In a lot of fairy tales, a disapproving father or a witch's curse stops the princess from finding Prince Charming. But things were a little different in 13th-century Mongolia. Any single lad, regardless of status or wealth, could marry the khan's daughter, Khutulun. There was just one caveat, which the princess herself decreed—you couldn't take her hand in marriage until you took her down in a wrestling match. If you lost, you had to give her a handful of prize horses.

Sounds easy, right? Nope. After all, this is the great-great-granddaughter of Genghis Khan we're talking about!

Born around 1260, Khutulun was an intimidating presence. According to The Travels of Marco Polo, the princess was "so well-made in all her limbs, and so tall and strongly built, that she might almost be taken for a giantess." She was also the picture of confidence. She had mastered archery and horsemanship in childhood and grew up to become a fearless warrior. Whenever her father, Kaidu—the leader of the Chagatai Khanate—went to battle, he usually turned to Khutulun (and not his 14 sons) for help.
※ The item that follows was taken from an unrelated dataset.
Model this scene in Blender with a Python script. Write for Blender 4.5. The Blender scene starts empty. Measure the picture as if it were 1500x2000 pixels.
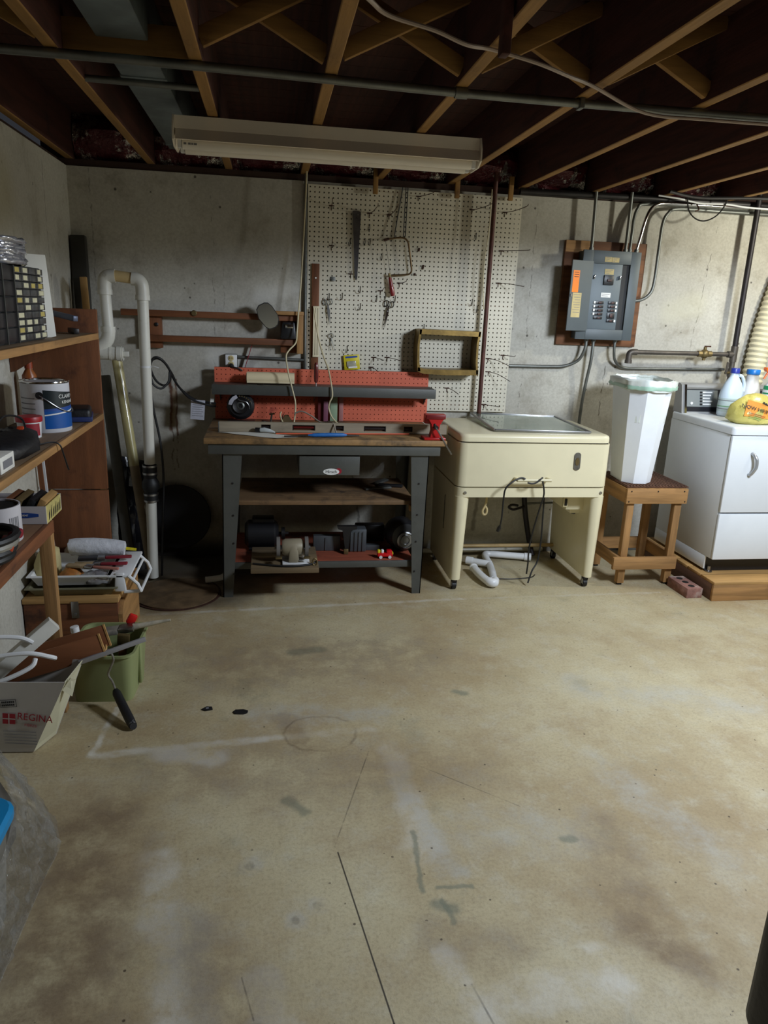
import bpy, bmesh, math, random
from mathutils import Vector, Matrix, Euler
PI = math.pi
random.seed(7)
scene = bpy.context.scene
COL = scene.collection

# ------------------------------------------------------------------ camera
CAM_YAW, CAM_PITCH, CAM_ROLL = 0.16075, 0.27428, 0.04052
def camera_matrix():
    cy, sy, cp, sp = math.cos(CAM_YAW), math.sin(CAM_YAW), math.cos(CAM_PITCH), math.sin(CAM_PITCH)
    fwd = Vector((sy*cp, cy*cp, -sp)); right = Vector((cy, -sy, 0)); up = right.cross(fwd)
    cr, sr = math.cos(CAM_ROLL), math.sin(CAM_ROLL)
    r2 = cr*right + sr*up; u2 = -sr*right + cr*up; b = -fwd
    return Matrix(((r2.x, u2.x, b.x, 0), (r2.y, u2.y, b.y, 0), (r2.z, u2.z, b.z, 1.51), (0, 0, 0, 1)))
cam_data = bpy.data.cameras.new('camera'); cam = bpy.data.objects.new('camera', cam_data)
COL.objects.link(cam); cam.matrix_world = camera_matrix()
cam_data.lens = 1422.5*36/2000; cam_data.sensor_width = 36; cam_data.clip_start = 0.05
scene.camera = cam

# ------------------------------------------------------------------ light and exposure
world = bpy.data.worlds.new('world'); scene.world = world; world.use_nodes = True
world.node_tree.nodes['Background'].inputs[0].default_value = (0.8, 0.85, 1, 1)
world.node_tree.nodes['Background'].inputs[1].default_value = 0.02
def lamp(name, kind, loc, power, color, size=(1.2, .12), rot=(0, 0, 0)):
    d = bpy.data.lights.new(name, kind); d.energy = power; d.color = color
    if kind == 'AREA':
        d.shape = 'RECTANGLE'; d.size, d.size_y = size
    else:
        d.shadow_soft_size = size
    o = bpy.data.objects.new(name, d); COL.objects.link(o); o.location = loc; o.rotation_euler = rot
    return o
lamp('laundry_bulb', 'POINT', (3.05, 3.4, 2.05), 27, (1.0, 0.99, 0.84), 0.05)
hooded = lamp('hooded_shop_lamp', 'SPOT', (2.3, 1.8, 2.08), 188, (0.77, 0.86, 0.97), 0.24)   # a hooded lamp: nothing above the hood's rim
hooded.data.spot_size = math.radians(170); hooded.data.spot_blend = 0.07
scene.view_settings.view_transform = 'Standard'
scene.view_settings.look = 'None'
scene.view_settings.gamma = 1
scene.view_settings.use_curve_mapping = False
scene.view_settings.exposure = 0.52
scene.cycles.max_bounces = 8; scene.cycles.caustics_reflective = False

# ------------------------------------------------------------------ materials
def lin(c):
    def f(v):
        v = v/255.0
        return v/12.92 if v <= .04045 else ((v+.055)/1.055)**2.4
    return (f(c[0]), f(c[1]), f(c[2]))
MATS = {}
class NT:
    def __init__(s, mat):
        s.m = mat; s.t = mat.node_tree; s.n = s.t.nodes; s.l = s.t.links
        s.bsdf = s.n['Principled BSDF']; s.y = 0
    def add(s, kind, **kw):
        nd = s.n.new(kind); s.y -= 40; nd.location = (-900, s.y)
        for k, v in kw.items(): setattr(nd, k, v)
        return nd
    def link(s, a, b): s.l.new(a, b)
    def val(s, sock, v):
        if hasattr(v, 'is_output'): s.l.new(v, sock)
        else: sock.default_value = v
    def coord(s, scale=None, kind='Object'):
        tc = s.add('ShaderNodeTexCoord'); out = tc.outputs[kind]
        if scale:
            mp = s.add('ShaderNodeMapping'); mp.inputs['Scale'].default_value = scale
            s.link(out, mp.inputs[0]); out = mp.outputs[0]
        return out
    def noise(s, vec, scale, detail=4, rough=.6):
        nd = s.add('ShaderNodeTexNoise'); s.link(vec, nd.inputs['Vector'])
        nd.inputs['Scale'].default_value = scale; nd.inputs['Detail'].default_value = detail; nd.inputs['Roughness'].default_value = rough
        return nd
    def ramp(s, fac, lo, hi, a=0.0, b=1.0, smooth=True):
        nd = s.add('ShaderNodeMapRange'); nd.interpolation_type = 'SMOOTHSTEP' if smooth else 'LINEAR'
        s.link(fac, nd.inputs['Value'])
        for i, v in zip(('From Min', 'From Max', 'To Min', 'To Max'), (lo, hi, a, b)): nd.inputs[i].default_value = v
        return nd.outputs[0]
    def mix(s, fac, a, b, blend='MIX'):
        nd = s.add('ShaderNodeMix'); nd.data_type = 'RGBA'; nd.blend_type = blend
        s.val(nd.inputs[0], fac)
        for sock, v in ((nd.inputs[6], a), (nd.inputs[7], b)):
            if hasattr(v, 'is_output'): s.link(v, sock)
            else: sock.default_value = (*v, 1)
        return nd.outputs[2]
    def math(s, op, a, b=0.0):
        nd = s.add('ShaderNodeMath', operation=op); s.val(nd.inputs[0], a); s.val(nd.inputs[1], b)
        return nd.outputs[0]
    def bump(s, h, strength, dist=.01):
        nd = s.add('ShaderNodeBump'); nd.inputs['Strength'].default_value = strength; nd.inputs['Distance'].default_value = dist
        s.link(h, nd.inputs['Height']); s.link(nd.outputs[0], s.bsdf.inputs['Normal'])
def new_mat(name):
    m = bpy.data.materials.new(name); m.use_nodes = True
    return NT(m)
def M(name, rgb=None, rough=.6, metal=0, var=.12, sc=6, stretch=None, bump=0, bsc=80, dirt=None, dsc=5, dlo=.55, dhi=.7, trans=0, alpha=1, spec=None, coat=0, ior=None, emit=0):
    if name in MATS: return MATS[name]
    c = lin(rgb); t = new_mat(name); b = t.bsdf
    v = t.coord(stretch); n = t.noise(v, sc)
    a = tuple(max(0, x*(1-var)) for x in c); d = tuple(min(1, x*(1+var)) for x in c)
    col = t.mix(t.ramp(n.outputs[0], .3, .7), a, d)
    if dirt:
        n2 = t.noise(t.coord(), dsc, 6, .7)
        col = t.mix(t.ramp(n2.outputs[0], dlo, dhi), col, lin(dirt))
    t.link(col, b.inputs['Base Color'])
    b.inputs['Roughness'].default_value = rough; b.inputs['Metallic'].default_value = metal
    b.inputs['Transmission Weight'].default_value = trans; b.inputs['Alpha'].default_value = alpha
    b.inputs['Coat Weight'].default_value = coat
    if spec is not None: b.inputs['Specular IOR Level'].default_value = spec
    if ior: b.inputs['IOR'].default_value = ior
    if bump:
        nb = t.noise(t.coord(stretch), bsc, 3); t.bump(nb.outputs[0], bump, .004)
    MATS[name] = t.m
    return t.m
def wood(name, rgb, axis, dirt=None, var=.25, rough=.7, dlo=.55, dhi=.75):
    st = [14, 14, 14]; st[axis] = 1.1
    return M(name, rgb, rough, 0, var, 2.2, tuple(st), .25, 6, dirt, 4, dlo, dhi)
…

Nothing scared her. Not only did Khutulun ride by her father's side into battle, she'd regularly charge headfirst into enemy lines to make "a dash at the host of the enemy, and seize some man thereout, as deftly as a hawk pounces on a bird, and carry him to her father," Marco Polo wrote. The 13th- and 14th-century historian Rashid al-Din was more direct, writing that she "often went on military campaigns, where she performed valiant deeds."
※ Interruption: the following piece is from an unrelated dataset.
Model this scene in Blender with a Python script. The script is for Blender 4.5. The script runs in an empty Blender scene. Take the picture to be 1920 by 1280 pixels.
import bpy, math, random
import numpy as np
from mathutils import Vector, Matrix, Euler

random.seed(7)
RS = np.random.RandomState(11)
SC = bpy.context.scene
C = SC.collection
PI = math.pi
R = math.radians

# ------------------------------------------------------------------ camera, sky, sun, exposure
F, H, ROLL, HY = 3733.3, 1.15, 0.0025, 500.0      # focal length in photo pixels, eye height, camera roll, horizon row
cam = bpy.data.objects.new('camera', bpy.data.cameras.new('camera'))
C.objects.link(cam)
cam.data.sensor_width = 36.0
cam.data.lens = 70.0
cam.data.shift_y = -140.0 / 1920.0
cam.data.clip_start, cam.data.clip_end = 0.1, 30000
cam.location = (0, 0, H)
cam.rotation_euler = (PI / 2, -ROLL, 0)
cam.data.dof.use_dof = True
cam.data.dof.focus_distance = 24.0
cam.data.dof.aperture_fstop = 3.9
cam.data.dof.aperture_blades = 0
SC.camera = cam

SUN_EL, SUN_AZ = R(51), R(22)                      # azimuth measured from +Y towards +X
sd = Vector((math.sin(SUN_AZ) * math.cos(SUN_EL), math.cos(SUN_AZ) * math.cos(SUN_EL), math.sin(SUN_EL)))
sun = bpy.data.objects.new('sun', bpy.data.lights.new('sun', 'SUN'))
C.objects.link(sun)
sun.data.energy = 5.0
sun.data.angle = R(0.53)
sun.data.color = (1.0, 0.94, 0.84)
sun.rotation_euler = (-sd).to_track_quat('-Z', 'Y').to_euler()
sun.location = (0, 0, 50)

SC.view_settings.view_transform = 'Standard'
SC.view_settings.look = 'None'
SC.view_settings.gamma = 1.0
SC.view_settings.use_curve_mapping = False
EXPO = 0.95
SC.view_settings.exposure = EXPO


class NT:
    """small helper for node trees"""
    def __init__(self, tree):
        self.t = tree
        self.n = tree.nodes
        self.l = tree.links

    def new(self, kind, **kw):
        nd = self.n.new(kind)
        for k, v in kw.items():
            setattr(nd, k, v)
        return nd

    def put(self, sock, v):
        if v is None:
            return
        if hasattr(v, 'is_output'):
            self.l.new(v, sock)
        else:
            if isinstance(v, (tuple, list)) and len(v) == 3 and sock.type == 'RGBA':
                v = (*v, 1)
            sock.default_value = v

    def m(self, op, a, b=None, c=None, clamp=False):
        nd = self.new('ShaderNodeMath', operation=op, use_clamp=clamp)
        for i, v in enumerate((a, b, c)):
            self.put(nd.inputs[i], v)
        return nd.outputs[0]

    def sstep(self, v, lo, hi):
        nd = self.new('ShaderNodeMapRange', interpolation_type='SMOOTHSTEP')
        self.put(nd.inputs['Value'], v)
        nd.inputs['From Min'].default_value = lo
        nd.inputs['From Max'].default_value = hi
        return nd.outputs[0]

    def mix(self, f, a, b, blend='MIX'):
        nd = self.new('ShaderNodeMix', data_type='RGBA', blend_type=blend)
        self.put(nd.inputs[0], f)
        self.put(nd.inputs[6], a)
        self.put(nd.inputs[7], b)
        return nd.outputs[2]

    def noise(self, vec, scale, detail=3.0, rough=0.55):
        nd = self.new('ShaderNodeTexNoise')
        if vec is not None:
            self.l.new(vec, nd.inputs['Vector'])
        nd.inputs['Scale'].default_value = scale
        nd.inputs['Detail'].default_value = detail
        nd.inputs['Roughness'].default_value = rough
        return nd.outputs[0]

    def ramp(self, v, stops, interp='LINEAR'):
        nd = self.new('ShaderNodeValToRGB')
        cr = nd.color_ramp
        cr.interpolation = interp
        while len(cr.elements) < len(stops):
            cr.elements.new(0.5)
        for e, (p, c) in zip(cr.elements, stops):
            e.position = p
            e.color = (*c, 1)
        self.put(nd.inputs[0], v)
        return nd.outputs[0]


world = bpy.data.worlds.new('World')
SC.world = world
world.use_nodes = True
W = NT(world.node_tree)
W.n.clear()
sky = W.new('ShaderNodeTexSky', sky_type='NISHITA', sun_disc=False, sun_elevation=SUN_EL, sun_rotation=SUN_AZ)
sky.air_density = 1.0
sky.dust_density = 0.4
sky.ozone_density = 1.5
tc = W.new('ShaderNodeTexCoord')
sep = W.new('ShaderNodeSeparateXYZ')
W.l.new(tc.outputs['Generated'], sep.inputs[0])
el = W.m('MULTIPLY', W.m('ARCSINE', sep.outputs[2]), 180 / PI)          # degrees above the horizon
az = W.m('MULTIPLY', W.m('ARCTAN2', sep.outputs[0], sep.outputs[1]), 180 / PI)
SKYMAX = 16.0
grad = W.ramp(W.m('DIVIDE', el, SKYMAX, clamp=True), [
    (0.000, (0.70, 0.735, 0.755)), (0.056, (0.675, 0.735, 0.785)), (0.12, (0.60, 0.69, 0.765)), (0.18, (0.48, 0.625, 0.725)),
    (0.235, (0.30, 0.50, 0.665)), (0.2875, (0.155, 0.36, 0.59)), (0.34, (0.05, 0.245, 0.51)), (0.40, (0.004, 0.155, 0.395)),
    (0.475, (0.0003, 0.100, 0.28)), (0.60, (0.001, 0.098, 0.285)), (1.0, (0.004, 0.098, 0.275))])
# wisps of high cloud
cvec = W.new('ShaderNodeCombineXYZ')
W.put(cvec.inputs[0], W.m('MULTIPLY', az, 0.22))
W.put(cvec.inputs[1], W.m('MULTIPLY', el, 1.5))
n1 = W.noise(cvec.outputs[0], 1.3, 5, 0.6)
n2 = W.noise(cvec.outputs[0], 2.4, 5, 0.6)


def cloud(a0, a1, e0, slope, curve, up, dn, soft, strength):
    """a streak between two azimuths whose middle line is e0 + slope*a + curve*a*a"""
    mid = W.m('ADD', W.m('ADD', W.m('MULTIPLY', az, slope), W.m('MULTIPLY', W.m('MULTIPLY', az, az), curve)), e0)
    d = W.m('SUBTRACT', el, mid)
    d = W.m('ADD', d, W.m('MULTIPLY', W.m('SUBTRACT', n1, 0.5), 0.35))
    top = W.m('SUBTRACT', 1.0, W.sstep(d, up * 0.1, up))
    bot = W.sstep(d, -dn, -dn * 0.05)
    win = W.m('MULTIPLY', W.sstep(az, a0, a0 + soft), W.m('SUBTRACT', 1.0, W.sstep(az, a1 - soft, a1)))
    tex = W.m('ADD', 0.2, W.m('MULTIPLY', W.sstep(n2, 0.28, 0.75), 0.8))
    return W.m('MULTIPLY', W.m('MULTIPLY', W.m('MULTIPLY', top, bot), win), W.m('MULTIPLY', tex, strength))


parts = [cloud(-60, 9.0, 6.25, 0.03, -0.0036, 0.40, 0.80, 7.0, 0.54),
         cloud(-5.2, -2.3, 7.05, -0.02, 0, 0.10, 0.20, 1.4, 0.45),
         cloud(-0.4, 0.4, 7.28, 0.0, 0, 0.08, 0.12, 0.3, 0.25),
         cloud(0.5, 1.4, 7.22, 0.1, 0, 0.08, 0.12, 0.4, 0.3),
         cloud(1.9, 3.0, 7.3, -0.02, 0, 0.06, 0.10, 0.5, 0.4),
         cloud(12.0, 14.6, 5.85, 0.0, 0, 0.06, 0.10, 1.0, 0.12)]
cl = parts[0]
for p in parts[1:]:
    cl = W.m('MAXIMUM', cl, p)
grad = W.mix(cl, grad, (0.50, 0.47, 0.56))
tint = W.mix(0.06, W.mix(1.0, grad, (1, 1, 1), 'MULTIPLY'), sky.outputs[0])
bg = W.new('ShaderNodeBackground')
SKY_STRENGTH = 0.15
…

It's no surprise that Khutulun had suitors lining up and down the street asking for her hand in marriage. The princess, however, refused to marry any of them unless they managed to beat her in a wrestling match, stipulating that any loser would have to gift her anywhere between 10 to 100 horses.

Let's just put it this way: Khutulun came home with a lot of prize horses. (Some accounts say 10,000—enough to make even the emperor a little jealous.) As author Hannah Jewell writes in her book She Caused a Riot, "The Mongolian steppes were littered with the debris of shattered male egos."

On one occasion, a particularly confident suitor bet 1000 horses on a match. Khutulun's parents liked the fellow—they were itching to see their daughter get married—so they pulled the princess aside and asked her to throw the match. After carefully listening to her parents' advice, Khutulun entered the ring and, in Polo's words, "threw him right valiantly on the palace pavement." The 1000 horses became hers.

Khutulun would remain undefeated for life. According to legend, she eventually picked a husband on her own terms, settling for a man she never even wrestled. And centuries later, her story inspired François Pétis de La Croi to write the tale of Turandot, which eventually became a famed opera by the composer Giacomo Puccini. (Though the opera fudges the facts: The intrepid princess defeats her suitors with riddles, not powerslams.)